Perhaps the biggest contribution of the teacher-led movement is that the term lead-learner has become popular.  If a principal sees himself or herself as the lead learner, then it won’t matter what other titles he or she may hold.  Teacher-led schools are unlikely to replace principal-led schools, but maybe their ideology can influence school leaders to be more collaborative and team-centered.

* As noted in the article, Nazareno left the Mathematics and Science Leadership Academy for a position as a teacher-in-residence with the Center for Teaching Quality in Conifer, Colorado.

ASCD members and EL subscribers can access Nazareno’s article at the following link:

Our Students Deserve Better

“What parents are observing is the inevitable consequence of a reform that did not put the gradual implementation of standards first, but rather put testing front and center, as charter schools do. King’s holding of the microphone for one and a half hours at the now infamous Poughkeepsie hearing (and the subsequent suspension of further hearings) was a strategy to contain the voices of teachers, principals and parents across the state who are saying, “Slow down. Something is wrong. Let’s thoughtfully institute reform, keeping the well-being of our children front and center.”

The paragraph above recently appeared in Valerie Strauss’ Washington Post column.  It was written by Carol Burris, a New York high school principal who has criticized the test-driven reform taking place in her state.

New York has been moving forward with Race to the Top reforms and is ahead of many states in the process of implementing the Common Core.  This means they are also ahead of other states in rating principals and teachers using results from brand new assessments.  New York is an educational canary in the coal mine.  Other states would benefit from paying attention to what is going on there.
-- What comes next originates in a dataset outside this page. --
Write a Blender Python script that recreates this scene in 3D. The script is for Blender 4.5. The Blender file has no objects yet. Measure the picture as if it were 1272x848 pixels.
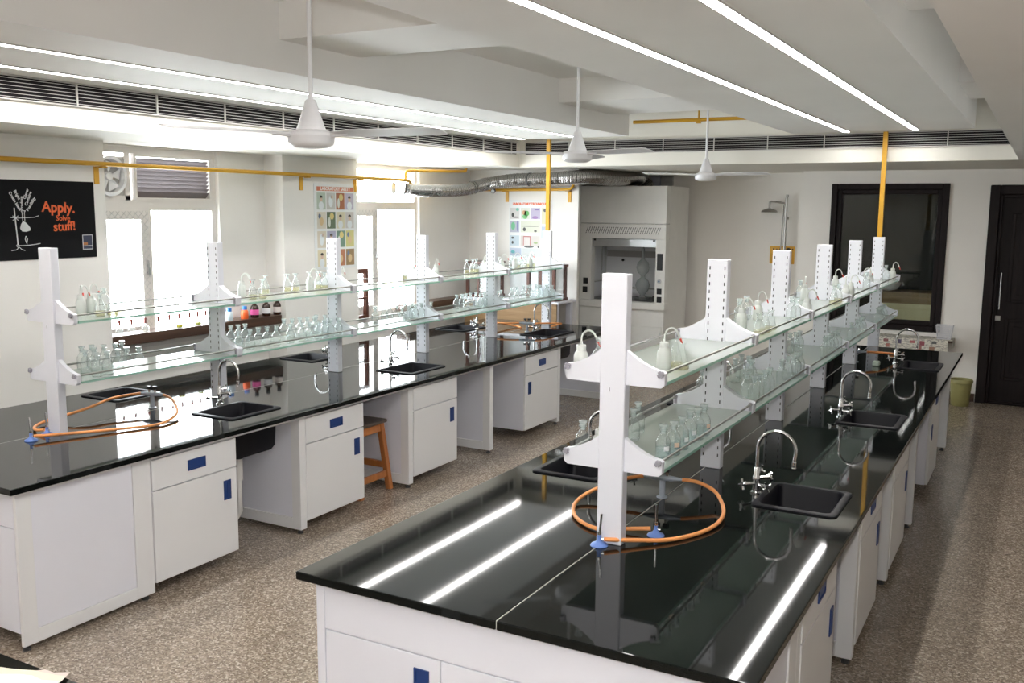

What is becoming clear is that the federal government, and the states that are adopting the CCSS, have skipped a step in the implementation process.  Their missteps are driven by an attempt to comply with federal guidelines and to avoid losing out on funds.  They have rushed past the provision of adequate training on the standards to rating and evaluating teachers and principals using questionable student data.  They completely skipped over the teaching part.

I have heard very little criticism directed at the content and scope of the CCSS from teachers.  No one is arguing that raising the level of instructional rigor is a bad thing.  Teachers and principals just want the time to learn the new standards before being judged by assessment results.

Ironically, Race to the Top has brought us right back to the problems associated with No Child Left Behind.  The data-driven focus of NCLB forced many school districts to adopt a teach to the test approach to instruction.  Can we all agree that teaching to the test is a poor way to raise the level of rigor?  Our students deserve better.